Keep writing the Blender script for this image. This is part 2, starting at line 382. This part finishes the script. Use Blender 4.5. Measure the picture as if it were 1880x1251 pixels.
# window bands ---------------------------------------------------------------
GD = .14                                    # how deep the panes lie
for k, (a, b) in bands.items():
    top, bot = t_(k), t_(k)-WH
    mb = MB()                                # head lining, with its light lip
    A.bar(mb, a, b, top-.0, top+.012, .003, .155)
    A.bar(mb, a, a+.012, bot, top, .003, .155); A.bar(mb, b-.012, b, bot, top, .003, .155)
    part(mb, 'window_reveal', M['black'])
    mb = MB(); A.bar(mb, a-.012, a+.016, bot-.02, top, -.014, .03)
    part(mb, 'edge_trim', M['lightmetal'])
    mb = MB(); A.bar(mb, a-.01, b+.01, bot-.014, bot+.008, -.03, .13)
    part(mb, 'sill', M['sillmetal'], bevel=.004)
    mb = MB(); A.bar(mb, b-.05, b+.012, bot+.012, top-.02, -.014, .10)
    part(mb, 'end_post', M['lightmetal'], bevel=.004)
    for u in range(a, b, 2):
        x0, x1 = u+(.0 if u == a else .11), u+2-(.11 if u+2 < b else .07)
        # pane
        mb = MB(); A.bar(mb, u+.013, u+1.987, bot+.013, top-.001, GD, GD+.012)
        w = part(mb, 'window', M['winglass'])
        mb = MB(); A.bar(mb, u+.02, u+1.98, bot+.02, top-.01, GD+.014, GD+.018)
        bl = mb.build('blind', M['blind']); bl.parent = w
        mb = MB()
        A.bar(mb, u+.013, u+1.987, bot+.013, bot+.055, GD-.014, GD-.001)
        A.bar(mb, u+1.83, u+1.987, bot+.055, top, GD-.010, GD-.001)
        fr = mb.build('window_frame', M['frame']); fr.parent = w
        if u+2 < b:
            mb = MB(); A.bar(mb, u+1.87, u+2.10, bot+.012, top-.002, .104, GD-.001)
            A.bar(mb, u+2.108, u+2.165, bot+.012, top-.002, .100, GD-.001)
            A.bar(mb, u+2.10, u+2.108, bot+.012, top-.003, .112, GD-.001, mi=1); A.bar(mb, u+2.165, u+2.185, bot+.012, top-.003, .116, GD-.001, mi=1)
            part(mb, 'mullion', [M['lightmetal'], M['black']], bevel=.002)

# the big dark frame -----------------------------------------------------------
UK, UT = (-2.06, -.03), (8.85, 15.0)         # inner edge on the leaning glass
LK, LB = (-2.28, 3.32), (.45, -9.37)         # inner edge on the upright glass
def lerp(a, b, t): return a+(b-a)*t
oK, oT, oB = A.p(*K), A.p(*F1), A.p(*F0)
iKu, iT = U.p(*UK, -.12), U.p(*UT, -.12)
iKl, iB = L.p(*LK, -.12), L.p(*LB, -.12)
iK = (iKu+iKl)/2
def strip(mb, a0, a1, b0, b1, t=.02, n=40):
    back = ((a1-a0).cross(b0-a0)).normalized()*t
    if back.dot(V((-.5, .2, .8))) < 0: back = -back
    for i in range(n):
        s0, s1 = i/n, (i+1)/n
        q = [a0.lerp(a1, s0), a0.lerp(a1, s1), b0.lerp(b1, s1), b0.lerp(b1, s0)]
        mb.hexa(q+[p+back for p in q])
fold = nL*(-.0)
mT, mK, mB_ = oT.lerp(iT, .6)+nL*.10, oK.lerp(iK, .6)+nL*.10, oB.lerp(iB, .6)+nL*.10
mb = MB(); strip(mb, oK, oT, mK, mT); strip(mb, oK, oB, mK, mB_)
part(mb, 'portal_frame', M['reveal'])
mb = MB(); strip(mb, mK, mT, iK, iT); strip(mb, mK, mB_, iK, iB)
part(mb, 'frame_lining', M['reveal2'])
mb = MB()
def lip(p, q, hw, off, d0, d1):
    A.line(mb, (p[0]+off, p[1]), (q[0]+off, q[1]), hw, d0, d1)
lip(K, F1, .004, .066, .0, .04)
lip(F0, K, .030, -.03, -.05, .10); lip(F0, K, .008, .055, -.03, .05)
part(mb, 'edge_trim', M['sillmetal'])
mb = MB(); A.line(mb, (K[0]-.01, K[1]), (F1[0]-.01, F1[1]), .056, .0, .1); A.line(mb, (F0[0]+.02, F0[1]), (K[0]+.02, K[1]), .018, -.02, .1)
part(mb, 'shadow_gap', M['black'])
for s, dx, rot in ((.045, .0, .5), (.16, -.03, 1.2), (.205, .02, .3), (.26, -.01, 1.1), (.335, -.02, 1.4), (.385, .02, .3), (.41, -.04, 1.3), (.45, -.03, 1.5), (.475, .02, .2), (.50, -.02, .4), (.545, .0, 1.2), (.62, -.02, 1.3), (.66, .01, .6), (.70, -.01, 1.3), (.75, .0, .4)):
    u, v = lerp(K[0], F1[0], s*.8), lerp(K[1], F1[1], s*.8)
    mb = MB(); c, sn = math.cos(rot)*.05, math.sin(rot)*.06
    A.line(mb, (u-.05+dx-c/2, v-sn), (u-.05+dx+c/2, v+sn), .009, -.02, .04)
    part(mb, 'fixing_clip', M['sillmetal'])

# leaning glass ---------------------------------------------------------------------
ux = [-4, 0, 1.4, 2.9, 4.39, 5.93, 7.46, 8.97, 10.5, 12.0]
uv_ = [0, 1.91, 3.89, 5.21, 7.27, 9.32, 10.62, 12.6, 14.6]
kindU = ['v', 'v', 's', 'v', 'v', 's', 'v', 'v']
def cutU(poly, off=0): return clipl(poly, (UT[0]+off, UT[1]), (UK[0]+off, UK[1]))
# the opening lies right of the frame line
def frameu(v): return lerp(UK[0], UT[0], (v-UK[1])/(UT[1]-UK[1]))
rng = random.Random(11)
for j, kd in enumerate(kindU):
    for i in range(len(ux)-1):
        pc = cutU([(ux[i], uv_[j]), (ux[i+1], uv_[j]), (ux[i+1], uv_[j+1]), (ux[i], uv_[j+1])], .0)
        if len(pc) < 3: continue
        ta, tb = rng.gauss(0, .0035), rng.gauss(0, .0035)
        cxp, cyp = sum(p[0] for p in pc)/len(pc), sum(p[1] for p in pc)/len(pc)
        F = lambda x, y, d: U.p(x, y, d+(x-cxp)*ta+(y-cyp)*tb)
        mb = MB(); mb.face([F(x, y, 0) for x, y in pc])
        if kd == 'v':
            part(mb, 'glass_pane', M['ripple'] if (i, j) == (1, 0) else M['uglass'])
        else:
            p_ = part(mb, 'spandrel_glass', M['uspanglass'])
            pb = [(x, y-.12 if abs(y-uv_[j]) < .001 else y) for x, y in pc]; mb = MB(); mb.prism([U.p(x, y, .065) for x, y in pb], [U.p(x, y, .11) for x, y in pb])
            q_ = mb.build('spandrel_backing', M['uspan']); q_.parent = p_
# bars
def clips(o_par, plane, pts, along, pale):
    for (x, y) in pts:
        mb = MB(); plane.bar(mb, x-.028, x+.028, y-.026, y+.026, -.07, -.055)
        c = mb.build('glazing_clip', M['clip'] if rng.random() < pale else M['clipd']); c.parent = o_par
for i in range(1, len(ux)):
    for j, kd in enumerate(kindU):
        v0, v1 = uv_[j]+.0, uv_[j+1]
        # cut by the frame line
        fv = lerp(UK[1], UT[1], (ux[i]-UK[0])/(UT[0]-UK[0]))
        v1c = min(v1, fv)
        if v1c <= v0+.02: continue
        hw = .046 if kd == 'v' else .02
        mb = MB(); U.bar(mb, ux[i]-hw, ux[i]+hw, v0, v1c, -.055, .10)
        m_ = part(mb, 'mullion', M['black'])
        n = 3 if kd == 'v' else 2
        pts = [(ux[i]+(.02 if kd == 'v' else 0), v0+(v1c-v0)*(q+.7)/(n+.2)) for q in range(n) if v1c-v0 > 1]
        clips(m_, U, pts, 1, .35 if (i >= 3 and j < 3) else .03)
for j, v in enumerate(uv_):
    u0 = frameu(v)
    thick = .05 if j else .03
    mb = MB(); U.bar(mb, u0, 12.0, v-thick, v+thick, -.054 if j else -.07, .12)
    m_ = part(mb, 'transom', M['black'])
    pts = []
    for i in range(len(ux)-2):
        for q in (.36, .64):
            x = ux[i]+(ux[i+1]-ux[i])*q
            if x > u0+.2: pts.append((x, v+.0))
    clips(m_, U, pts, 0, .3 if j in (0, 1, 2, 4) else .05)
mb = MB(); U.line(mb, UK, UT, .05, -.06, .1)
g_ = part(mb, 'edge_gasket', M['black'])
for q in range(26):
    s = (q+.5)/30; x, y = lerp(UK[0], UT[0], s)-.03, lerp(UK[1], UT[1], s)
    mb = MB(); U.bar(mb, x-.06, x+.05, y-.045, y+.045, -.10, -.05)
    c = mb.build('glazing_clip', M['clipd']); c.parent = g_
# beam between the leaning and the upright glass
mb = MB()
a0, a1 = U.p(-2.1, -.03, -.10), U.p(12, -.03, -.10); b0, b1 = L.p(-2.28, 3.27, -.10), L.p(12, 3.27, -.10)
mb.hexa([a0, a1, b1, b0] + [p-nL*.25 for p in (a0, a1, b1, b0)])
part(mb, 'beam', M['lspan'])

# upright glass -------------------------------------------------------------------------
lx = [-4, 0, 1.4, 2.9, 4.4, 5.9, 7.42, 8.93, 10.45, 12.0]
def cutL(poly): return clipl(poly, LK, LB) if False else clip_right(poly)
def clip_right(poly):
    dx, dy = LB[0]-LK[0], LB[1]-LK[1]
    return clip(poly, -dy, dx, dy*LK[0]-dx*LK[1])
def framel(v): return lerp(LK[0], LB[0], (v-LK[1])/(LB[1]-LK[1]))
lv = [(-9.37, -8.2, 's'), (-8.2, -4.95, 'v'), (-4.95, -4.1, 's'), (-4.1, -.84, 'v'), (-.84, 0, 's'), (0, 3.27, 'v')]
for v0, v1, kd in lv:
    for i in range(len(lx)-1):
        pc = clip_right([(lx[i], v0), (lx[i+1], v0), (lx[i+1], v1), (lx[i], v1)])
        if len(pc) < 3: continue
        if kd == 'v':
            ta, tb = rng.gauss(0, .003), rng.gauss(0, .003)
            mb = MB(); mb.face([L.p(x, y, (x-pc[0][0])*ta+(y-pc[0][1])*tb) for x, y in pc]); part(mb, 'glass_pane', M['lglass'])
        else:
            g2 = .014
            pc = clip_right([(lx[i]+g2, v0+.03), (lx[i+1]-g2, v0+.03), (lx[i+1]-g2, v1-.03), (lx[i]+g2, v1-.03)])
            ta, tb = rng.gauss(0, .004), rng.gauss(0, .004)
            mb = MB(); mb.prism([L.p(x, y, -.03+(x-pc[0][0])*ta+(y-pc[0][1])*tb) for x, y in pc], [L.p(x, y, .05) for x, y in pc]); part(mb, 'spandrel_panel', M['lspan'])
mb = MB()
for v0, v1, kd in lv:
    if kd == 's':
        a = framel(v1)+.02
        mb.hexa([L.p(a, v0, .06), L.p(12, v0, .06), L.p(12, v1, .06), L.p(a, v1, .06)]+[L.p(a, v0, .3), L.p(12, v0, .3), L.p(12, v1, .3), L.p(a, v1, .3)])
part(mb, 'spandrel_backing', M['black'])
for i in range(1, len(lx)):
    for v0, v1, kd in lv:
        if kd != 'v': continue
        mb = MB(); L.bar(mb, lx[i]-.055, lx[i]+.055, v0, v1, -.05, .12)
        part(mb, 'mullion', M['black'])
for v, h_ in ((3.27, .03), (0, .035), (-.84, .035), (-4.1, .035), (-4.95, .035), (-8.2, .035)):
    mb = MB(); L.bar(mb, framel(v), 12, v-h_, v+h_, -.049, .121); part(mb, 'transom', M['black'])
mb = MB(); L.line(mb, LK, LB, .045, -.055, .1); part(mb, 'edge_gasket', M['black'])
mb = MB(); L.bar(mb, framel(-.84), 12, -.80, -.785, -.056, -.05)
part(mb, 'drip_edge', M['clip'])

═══

• _What you should do_: Set down, exactly as written, each line of the data from its opening line through the one containing "part(mb, 'mullion', [M['lightmetal'], M['black']], bevel=.002)". Output nothing more.

• _Output for this task_:
Keep writing the Blender script for this image. This is part 2, starting at line 382. This part finishes the script. Use Blender 4.5. Measure the picture as if it were 1880x1251 pixels.
# window bands ---------------------------------------------------------------
GD = .14                                    # how deep the panes lie
for k, (a, b) in bands.items():
    top, bot = t_(k), t_(k)-WH
    mb = MB()                                # head lining, with its light lip
    A.bar(mb, a, b, top-.0, top+.012, .003, .155)
    A.bar(mb, a, a+.012, bot, top, .003, .155); A.bar(mb, b-.012, b, bot, top, .003, .155)
    part(mb, 'window_reveal', M['black'])
    mb = MB(); A.bar(mb, a-.012, a+.016, bot-.02, top, -.014, .03)
    part(mb, 'edge_trim', M['lightmetal'])
    mb = MB(); A.bar(mb, a-.01, b+.01, bot-.014, bot+.008, -.03, .13)
    part(mb, 'sill', M['sillmetal'], bevel=.004)
    mb = MB(); A.bar(mb, b-.05, b+.012, bot+.012, top-.02, -.014, .10)
    part(mb, 'end_post', M['lightmetal'], bevel=.004)
    for u in range(a, b, 2):
        x0, x1 = u+(.0 if u == a else .11), u+2-(.11 if u+2 < b else .07)
        # pane
        mb = MB(); A.bar(mb, u+.013, u+1.987, bot+.013, top-.001, GD, GD+.012)
        w = part(mb, 'window', M['winglass'])
        mb = MB(); A.bar(mb, u+.02, u+1.98, bot+.02, top-.01, GD+.014, GD+.018)
        bl = mb.build('blind', M['blind']); bl.parent = w
        mb = MB()
        A.bar(mb, u+.013, u+1.987, bot+.013, bot+.055, GD-.014, GD-.001)
        A.bar(mb, u+1.83, u+1.987, bot+.055, top, GD-.010, GD-.001)
        fr = mb.build('window_frame', M['frame']); fr.parent = w
        if u+2 < b:
            mb = MB(); A.bar(mb, u+1.87, u+2.10, bot+.012, top-.002, .104, GD-.001)
            A.bar(mb, u+2.108, u+2.165, bot+.012, top-.002, .100, GD-.001)
            A.bar(mb, u+2.10, u+2.108, bot+.012, top-.003, .112, GD-.001, mi=1); A.bar(mb, u+2.165, u+2.185, bot+.012, top-.003, .116, GD-.001, mi=1)
            part(mb, 'mullion', [M['lightmetal'], M['black']], bevel=.002)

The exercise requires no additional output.